Without altering anything, output the material below.

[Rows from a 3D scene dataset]

________________________________________

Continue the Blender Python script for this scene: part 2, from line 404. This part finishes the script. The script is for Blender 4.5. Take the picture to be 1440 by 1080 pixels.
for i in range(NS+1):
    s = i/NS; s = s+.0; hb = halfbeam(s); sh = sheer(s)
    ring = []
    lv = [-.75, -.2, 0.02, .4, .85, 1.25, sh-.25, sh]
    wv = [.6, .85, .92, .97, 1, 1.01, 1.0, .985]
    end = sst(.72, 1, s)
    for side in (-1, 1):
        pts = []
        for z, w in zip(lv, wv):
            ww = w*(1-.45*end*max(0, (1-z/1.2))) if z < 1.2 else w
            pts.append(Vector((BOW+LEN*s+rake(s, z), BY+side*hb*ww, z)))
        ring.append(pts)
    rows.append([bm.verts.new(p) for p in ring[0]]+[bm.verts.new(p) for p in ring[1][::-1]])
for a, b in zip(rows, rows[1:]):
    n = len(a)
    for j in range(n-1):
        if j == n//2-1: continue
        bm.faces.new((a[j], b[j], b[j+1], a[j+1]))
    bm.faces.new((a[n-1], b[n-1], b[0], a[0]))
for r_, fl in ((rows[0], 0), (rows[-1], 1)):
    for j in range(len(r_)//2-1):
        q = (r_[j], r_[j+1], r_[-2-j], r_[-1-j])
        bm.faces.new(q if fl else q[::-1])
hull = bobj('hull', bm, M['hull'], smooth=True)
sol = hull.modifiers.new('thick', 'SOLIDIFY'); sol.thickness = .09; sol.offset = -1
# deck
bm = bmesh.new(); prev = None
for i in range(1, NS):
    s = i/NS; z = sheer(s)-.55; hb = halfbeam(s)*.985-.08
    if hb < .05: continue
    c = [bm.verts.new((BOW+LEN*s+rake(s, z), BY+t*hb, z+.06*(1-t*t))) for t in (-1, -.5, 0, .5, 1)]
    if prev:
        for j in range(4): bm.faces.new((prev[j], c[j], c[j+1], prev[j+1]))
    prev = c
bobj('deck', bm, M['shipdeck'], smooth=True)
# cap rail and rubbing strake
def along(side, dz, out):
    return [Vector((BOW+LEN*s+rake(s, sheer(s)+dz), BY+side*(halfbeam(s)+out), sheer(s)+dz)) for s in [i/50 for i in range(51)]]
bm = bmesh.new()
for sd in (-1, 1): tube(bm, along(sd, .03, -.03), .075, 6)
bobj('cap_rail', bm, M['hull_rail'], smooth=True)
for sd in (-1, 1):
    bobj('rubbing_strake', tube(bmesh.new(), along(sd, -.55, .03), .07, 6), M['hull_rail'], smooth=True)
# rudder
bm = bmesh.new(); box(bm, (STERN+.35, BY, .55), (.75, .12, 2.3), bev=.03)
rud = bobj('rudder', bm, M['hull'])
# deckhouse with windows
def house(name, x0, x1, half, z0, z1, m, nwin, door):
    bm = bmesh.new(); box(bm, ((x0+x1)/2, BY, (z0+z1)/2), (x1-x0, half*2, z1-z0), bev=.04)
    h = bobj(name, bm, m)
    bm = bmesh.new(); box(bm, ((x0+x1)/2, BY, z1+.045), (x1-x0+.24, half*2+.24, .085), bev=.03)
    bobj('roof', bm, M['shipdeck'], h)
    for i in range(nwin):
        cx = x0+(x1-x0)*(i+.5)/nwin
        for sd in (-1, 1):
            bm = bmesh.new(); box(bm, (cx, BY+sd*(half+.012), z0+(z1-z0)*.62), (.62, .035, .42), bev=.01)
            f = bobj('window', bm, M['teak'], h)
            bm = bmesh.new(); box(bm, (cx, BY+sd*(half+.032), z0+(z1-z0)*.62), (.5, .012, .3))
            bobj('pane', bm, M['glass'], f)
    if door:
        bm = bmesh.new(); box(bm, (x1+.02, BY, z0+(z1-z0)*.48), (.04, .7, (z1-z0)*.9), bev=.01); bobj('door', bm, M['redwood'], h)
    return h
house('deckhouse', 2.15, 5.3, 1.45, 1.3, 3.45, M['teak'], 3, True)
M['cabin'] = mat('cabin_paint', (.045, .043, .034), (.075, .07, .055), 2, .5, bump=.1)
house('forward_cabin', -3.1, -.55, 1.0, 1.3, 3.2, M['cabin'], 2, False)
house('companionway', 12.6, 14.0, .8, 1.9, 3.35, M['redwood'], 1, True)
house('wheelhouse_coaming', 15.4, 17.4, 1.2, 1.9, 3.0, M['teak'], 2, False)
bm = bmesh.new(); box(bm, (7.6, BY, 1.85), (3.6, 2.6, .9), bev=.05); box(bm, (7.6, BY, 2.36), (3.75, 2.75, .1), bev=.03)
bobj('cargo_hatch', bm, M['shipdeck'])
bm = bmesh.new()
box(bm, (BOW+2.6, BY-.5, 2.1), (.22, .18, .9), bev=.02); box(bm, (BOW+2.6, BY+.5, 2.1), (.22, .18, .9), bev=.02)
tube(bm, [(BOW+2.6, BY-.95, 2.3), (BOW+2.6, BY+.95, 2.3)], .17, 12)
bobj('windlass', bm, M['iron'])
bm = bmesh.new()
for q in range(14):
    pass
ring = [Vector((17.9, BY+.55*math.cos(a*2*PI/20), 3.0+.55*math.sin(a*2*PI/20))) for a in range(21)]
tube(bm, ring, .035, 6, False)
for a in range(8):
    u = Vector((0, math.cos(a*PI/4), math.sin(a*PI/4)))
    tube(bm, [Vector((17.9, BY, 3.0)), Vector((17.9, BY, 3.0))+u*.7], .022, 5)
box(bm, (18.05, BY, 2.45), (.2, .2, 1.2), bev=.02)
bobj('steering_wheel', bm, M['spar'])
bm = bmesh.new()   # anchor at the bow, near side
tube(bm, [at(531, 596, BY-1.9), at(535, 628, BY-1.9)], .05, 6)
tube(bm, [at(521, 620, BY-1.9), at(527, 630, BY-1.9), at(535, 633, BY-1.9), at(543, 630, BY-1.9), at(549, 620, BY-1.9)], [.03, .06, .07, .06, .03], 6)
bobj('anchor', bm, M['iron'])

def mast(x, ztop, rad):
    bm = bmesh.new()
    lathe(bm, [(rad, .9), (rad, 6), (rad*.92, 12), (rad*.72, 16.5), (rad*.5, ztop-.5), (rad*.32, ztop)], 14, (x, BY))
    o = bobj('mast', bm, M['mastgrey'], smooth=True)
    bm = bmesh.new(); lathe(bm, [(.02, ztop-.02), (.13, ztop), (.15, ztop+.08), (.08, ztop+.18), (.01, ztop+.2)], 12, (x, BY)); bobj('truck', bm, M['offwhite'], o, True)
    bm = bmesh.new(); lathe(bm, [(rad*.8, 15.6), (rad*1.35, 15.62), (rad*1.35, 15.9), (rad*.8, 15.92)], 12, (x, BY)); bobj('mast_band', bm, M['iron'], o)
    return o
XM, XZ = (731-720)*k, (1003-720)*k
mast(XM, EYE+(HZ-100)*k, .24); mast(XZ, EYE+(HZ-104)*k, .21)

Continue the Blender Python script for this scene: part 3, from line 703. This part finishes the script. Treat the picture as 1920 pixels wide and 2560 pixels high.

________________________________________

**TASK ANSWER**
Continue the Blender Python script for this scene: part 2, from line 404. This part finishes the script. The script is for Blender 4.5. Take the picture to be 1440 by 1080 pixels.
for i in range(NS+1):
    s = i/NS; s = s+.0; hb = halfbeam(s); sh = sheer(s)
    ring = []
    lv = [-.75, -.2, 0.02, .4, .85, 1.25, sh-.25, sh]
    wv = [.6, .85, .92, .97, 1, 1.01, 1.0, .985]
    end = sst(.72, 1, s)
    for side in (-1, 1):
        pts = []
        for z, w in zip(lv, wv):
            ww = w*(1-.45*end*max(0, (1-z/1.2))) if z < 1.2 else w
            pts.append(Vector((BOW+LEN*s+rake(s, z), BY+side*hb*ww, z)))
        ring.append(pts)
    rows.append([bm.verts.new(p) for p in ring[0]]+[bm.verts.new(p) for p in ring[1][::-1]])
for a, b in zip(rows, rows[1:]):
    n = len(a)
    for j in range(n-1):
        if j == n//2-1: continue
        bm.faces.new((a[j], b[j], b[j+1], a[j+1]))
    bm.faces.new((a[n-1], b[n-1], b[0], a[0]))
for r_, fl in ((rows[0], 0), (rows[-1], 1)):
    for j in range(len(r_)//2-1):
        q = (r_[j], r_[j+1], r_[-2-j], r_[-1-j])
        bm.faces.new(q if fl else q[::-1])
hull = bobj('hull', bm, M['hull'], smooth=True)
sol = hull.modifiers.new('thick', 'SOLIDIFY'); sol.thickness = .09; sol.offset = -1
# deck
bm = bmesh.new(); prev = None
for i in range(1, NS):
    s = i/NS; z = sheer(s)-.55; hb = halfbeam(s)*.985-.08
    if hb < .05: continue
    c = [bm.verts.new((BOW+LEN*s+rake(s, z), BY+t*hb, z+.06*(1-t*t))) for t in (-1, -.5, 0, .5, 1)]
    if prev:
        for j in range(4): bm.faces.new((prev[j], c[j], c[j+1], prev[j+1]))
    prev = c
bobj('deck', bm, M['shipdeck'], smooth=True)
# cap rail and rubbing strake
def along(side, dz, out):
    return [Vector((BOW+LEN*s+rake(s, sheer(s)+dz), BY+side*(halfbeam(s)+out), sheer(s)+dz)) for s in [i/50 for i in range(51)]]
bm = bmesh.new()
for sd in (-1, 1): tube(bm, along(sd, .03, -.03), .075, 6)
bobj('cap_rail', bm, M['hull_rail'], smooth=True)
for sd in (-1, 1):
    bobj('rubbing_strake', tube(bmesh.new(), along(sd, -.55, .03), .07, 6), M['hull_rail'], smooth=True)
# rudder
bm = bmesh.new(); box(bm, (STERN+.35, BY, .55), (.75, .12, 2.3), bev=.03)
rud = bobj('rudder', bm, M['hull'])
# deckhouse with windows
def house(name, x0, x1, half, z0, z1, m, nwin, door):
    bm = bmesh.new(); box(bm, ((x0+x1)/2, BY, (z0+z1)/2), (x1-x0, half*2, z1-z0), bev=.04)
    h = bobj(name, bm, m)
    bm = bmesh.new(); box(bm, ((x0+x1)/2, BY, z1+.045), (x1-x0+.24, half*2+.24, .085), bev=.03)
    bobj('roof', bm, M['shipdeck'], h)
    for i in range(nwin):
        cx = x0+(x1-x0)*(i+.5)/nwin
        for sd in (-1, 1):
            bm = bmesh.new(); box(bm, (cx, BY+sd*(half+.012), z0+(z1-z0)*.62), (.62, .035, .42), bev=.01)
            f = bobj('window', bm, M['teak'], h)
            bm = bmesh.new(); box(bm, (cx, BY+sd*(half+.032), z0+(z1-z0)*.62), (.5, .012, .3))
            bobj('pane', bm, M['glass'], f)
    if door:
        bm = bmesh.new(); box(bm, (x1+.02, BY, z0+(z1-z0)*.48), (.04, .7, (z1-z0)*.9), bev=.01); bobj('door', bm, M['redwood'], h)
    return h
house('deckhouse', 2.15, 5.3, 1.45, 1.3, 3.45, M['teak'], 3, True)
M['cabin'] = mat('cabin_paint', (.045, .043, .034), (.075, .07, .055), 2, .5, bump=.1)
house('forward_cabin', -3.1, -.55, 1.0, 1.3, 3.2, M['cabin'], 2, False)
house('companionway', 12.6, 14.0, .8, 1.9, 3.35, M['redwood'], 1, True)
house('wheelhouse_coaming', 15.4, 17.4, 1.2, 1.9, 3.0, M['teak'], 2, False)
bm = bmesh.new(); box(bm, (7.6, BY, 1.85), (3.6, 2.6, .9), bev=.05); box(bm, (7.6, BY, 2.36), (3.75, 2.75, .1), bev=.03)
bobj('cargo_hatch', bm, M['shipdeck'])
bm = bmesh.new()
box(bm, (BOW+2.6, BY-.5, 2.1), (.22, .18, .9), bev=.02); box(bm, (BOW+2.6, BY+.5, 2.1), (.22, .18, .9), bev=.02)
tube(bm, [(BOW+2.6, BY-.95, 2.3), (BOW+2.6, BY+.95, 2.3)], .17, 12)
bobj('windlass', bm, M['iron'])
bm = bmesh.new()
for q in range(14):
    pass
ring = [Vector((17.9, BY+.55*math.cos(a*2*PI/20), 3.0+.55*math.sin(a*2*PI/20))) for a in range(21)]
tube(bm, ring, .035, 6, False)
for a in range(8):
    u = Vector((0, math.cos(a*PI/4), math.sin(a*PI/4)))
    tube(bm, [Vector((17.9, BY, 3.0)), Vector((17.9, BY, 3.0))+u*.7], .022, 5)
box(bm, (18.05, BY, 2.45), (.2, .2, 1.2), bev=.02)
bobj('steering_wheel', bm, M['spar'])
bm = bmesh.new()   # anchor at the bow, near side
tube(bm, [at(531, 596, BY-1.9), at(535, 628, BY-1.9)], .05, 6)
tube(bm, [at(521, 620, BY-1.9), at(527, 630, BY-1.9), at(535, 633, BY-1.9), at(543, 630, BY-1.9), at(549, 620, BY-1.9)], [.03, .06, .07, .06, .03], 6)
bobj('anchor', bm, M['iron'])

def mast(x, ztop, rad):
    bm = bmesh.new()
    lathe(bm, [(rad, .9), (rad, 6), (rad*.92, 12), (rad*.72, 16.5), (rad*.5, ztop-.5), (rad*.32, ztop)], 14, (x, BY))
    o = bobj('mast', bm, M['mastgrey'], smooth=True)
    bm = bmesh.new(); lathe(bm, [(.02, ztop-.02), (.13, ztop), (.15, ztop+.08), (.08, ztop+.18), (.01, ztop+.2)], 12, (x, BY)); bobj('truck', bm, M['offwhite'], o, True)
    bm = bmesh.new(); lathe(bm, [(rad*.8, 15.6), (rad*1.35, 15.62), (rad*1.35, 15.9), (rad*.8, 15.92)], 12, (x, BY)); bobj('mast_band', bm, M['iron'], o)
    return o
XM, XZ = (731-720)*k, (1003-720)*k
mast(XM, EYE+(HZ-100)*k, .24); mast(XZ, EYE+(HZ-104)*k, .21)

Continue the Blender Python script for this scene: part 3, from line 703. This part finishes the script. Treat the picture as 1920 pixels wide and 2560 pixels high.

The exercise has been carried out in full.